Hormis Tharakan, a former Director-General of Police writes about the law and order chaos that rocked Kerala in the seventies and eighties. He details the murder by Naxalites of landlord Kongad Narayanan Nair, the infamous Rajan case, when the engineering student died in police custody, and the killing of Naxalite leader Varghese. Tharakan writes lucidly, looking at these events from the police’s point of view.

In contrast, K.R. Gowri Amma, the veteran Communist leader and the only woman in the first Communist government in Kerala in 1957, talks about her torture at the hands of the police. While being taken from one ward to another, in Central Jail, Gowriamma heard cries from the ward where her male comrades were locked up.

“When out of curiosity I ran towards that cell, the policemen beat me up badly,” she writes. “I bit a policewoman’s wrist and they all climbed on my stomach and stamped on it with boots. I fought back till all went black.”

Most of the pieces are only a few pages long, including the short stories, and it makes for an easy read. The fiction provides glimpses of the inner life of Malayalis.

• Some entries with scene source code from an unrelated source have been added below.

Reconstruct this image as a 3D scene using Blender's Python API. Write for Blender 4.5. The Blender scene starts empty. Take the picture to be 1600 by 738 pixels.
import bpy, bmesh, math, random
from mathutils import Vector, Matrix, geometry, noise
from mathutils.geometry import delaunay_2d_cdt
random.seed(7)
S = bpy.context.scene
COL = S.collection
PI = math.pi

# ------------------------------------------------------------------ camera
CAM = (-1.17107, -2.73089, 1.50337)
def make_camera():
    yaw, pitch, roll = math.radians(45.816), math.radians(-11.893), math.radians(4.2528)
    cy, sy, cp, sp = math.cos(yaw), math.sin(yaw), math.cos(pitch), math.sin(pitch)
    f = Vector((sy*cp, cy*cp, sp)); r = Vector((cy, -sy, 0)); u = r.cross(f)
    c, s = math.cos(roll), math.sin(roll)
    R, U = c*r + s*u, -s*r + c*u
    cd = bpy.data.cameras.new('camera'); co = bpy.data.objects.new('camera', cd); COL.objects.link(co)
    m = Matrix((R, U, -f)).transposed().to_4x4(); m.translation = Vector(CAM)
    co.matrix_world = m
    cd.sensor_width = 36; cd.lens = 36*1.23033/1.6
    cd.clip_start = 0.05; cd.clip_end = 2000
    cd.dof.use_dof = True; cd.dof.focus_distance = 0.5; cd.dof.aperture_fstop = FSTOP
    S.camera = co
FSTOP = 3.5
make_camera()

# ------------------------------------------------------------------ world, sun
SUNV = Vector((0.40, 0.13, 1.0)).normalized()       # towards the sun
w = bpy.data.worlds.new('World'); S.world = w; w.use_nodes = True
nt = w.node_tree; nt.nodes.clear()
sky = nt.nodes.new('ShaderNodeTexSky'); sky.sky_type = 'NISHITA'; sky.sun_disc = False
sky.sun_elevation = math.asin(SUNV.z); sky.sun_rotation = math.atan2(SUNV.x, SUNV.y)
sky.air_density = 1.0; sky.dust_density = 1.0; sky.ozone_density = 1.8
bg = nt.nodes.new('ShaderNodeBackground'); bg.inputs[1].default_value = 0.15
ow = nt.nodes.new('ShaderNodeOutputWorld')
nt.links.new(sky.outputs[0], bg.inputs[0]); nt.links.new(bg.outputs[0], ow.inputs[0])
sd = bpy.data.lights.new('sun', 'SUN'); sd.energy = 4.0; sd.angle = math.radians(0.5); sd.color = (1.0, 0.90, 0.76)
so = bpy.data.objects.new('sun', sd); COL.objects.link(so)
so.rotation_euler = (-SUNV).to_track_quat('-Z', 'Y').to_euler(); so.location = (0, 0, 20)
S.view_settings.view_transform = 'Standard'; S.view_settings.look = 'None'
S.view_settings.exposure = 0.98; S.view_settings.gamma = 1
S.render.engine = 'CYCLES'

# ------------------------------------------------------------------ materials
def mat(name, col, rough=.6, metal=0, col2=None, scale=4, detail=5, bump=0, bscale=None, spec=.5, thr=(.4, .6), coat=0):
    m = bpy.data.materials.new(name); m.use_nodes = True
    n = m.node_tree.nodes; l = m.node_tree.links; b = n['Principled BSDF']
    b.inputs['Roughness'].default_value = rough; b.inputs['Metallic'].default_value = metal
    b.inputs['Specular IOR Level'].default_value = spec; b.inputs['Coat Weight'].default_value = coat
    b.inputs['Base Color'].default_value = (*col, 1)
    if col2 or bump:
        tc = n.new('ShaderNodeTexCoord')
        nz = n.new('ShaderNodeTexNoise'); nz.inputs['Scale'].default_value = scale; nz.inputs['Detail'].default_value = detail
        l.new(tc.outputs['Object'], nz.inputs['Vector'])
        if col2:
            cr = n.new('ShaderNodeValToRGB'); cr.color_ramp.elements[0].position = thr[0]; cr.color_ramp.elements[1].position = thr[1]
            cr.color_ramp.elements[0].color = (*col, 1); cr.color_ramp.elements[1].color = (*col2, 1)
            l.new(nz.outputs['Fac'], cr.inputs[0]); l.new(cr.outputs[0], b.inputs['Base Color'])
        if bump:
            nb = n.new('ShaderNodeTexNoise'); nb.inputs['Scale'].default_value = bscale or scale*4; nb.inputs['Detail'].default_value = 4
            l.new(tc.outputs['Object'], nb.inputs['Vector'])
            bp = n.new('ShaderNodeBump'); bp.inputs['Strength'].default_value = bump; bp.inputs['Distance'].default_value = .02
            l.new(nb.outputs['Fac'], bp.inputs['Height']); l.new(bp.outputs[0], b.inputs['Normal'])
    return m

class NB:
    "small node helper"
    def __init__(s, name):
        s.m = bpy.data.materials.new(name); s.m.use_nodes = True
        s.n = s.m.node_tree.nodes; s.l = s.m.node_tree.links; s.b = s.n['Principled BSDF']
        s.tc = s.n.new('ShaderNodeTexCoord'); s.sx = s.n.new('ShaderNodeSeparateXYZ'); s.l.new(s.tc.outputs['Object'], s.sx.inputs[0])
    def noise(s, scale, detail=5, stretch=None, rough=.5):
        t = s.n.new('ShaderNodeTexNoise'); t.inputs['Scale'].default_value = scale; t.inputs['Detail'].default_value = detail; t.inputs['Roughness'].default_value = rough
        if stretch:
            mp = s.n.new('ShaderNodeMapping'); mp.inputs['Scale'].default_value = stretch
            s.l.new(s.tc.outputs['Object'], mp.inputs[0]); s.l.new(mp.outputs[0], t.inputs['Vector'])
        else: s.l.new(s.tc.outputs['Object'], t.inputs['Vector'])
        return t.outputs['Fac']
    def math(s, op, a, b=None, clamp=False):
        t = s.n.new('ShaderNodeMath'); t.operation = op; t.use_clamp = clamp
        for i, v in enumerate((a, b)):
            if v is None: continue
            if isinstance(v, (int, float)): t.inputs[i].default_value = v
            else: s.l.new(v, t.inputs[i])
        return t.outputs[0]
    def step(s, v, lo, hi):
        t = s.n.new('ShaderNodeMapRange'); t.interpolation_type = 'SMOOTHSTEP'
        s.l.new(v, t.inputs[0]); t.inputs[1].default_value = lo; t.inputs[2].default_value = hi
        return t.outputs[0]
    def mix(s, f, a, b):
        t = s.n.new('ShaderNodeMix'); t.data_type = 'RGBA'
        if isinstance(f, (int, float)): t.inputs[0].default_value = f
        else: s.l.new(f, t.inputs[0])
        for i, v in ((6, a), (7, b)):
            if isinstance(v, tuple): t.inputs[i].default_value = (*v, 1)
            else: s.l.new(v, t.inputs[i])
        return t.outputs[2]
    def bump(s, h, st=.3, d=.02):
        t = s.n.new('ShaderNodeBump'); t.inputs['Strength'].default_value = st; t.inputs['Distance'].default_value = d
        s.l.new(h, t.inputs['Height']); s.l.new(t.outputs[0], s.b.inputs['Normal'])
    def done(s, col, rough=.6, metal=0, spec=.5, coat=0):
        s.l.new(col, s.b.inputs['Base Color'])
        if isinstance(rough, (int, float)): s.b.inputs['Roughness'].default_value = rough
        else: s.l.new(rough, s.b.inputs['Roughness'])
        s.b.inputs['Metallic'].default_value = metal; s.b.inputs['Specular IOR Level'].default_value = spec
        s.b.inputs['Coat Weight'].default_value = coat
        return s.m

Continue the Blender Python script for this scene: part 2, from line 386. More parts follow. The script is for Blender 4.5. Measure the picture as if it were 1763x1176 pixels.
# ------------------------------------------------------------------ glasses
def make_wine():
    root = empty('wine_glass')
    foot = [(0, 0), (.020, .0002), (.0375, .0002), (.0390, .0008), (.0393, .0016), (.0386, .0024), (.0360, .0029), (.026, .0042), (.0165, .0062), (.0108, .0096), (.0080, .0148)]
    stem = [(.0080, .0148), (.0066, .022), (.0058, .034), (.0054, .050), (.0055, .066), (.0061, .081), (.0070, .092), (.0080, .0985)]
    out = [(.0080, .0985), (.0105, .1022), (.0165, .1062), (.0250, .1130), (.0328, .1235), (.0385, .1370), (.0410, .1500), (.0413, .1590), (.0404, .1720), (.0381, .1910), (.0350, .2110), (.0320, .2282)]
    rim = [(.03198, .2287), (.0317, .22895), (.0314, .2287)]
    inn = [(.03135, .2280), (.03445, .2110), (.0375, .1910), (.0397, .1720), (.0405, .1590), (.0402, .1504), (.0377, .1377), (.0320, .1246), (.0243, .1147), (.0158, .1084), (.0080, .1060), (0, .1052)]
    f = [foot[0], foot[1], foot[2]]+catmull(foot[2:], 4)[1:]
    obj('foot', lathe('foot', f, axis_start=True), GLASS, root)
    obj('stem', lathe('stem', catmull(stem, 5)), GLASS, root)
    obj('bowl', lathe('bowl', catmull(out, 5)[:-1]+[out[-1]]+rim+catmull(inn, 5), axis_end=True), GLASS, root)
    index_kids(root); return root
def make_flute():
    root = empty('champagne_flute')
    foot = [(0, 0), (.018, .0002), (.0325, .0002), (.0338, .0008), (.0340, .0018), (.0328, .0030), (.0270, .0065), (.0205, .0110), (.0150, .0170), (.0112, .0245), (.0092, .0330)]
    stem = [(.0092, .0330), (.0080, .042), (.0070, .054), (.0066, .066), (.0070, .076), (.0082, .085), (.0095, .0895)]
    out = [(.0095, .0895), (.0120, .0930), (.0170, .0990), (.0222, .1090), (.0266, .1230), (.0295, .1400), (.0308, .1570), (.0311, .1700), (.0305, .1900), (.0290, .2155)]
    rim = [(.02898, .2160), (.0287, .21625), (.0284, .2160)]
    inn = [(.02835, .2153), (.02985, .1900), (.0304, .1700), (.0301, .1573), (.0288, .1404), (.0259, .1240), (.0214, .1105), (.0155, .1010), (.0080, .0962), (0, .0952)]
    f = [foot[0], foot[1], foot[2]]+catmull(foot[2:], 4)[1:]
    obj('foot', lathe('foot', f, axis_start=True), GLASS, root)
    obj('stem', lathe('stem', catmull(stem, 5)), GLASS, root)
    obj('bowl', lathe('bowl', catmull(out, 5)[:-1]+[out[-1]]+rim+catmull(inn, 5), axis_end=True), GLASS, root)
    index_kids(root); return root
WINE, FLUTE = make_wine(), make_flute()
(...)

‘The Countryside’ by M. Mukundan showcases the clash of cultures, when a young Westerner comes to a village in Kerala, impregnates a girl and leaves without a care in the world. The father and the daughter are devastated by this development, and the girl waits vainly for the man to come back and marry her.

Meanwhile, William Dalrymple’s ‘The Strange Sisters of Mannarkad’ is about spirituality. He writes about a village where the inhabitants have been worshipping the Goddess Bhagavati as well as the Virgin Mary for a few hundred years. Says the head priest of the temple, “Yes, yes, the Virgin Mary is Bhagavati’s younger sister.”

While women are deified in Mannarkad, in the play, ‘Silent Cats’, writer Omchery brilliantly depicts what many people may not know takes place often in Kerala: female foeticide.

The anthology has notable contributions by K. Satchitanandan, Paul Zacharia, Anita Nair, Yusuf Arakkal, Sara Joseph, Rama Varma, and Shashi Tharoor.

Overall, it is an interesting anthology, which will be unputdownable for Malayalis who live in and outside Kerala.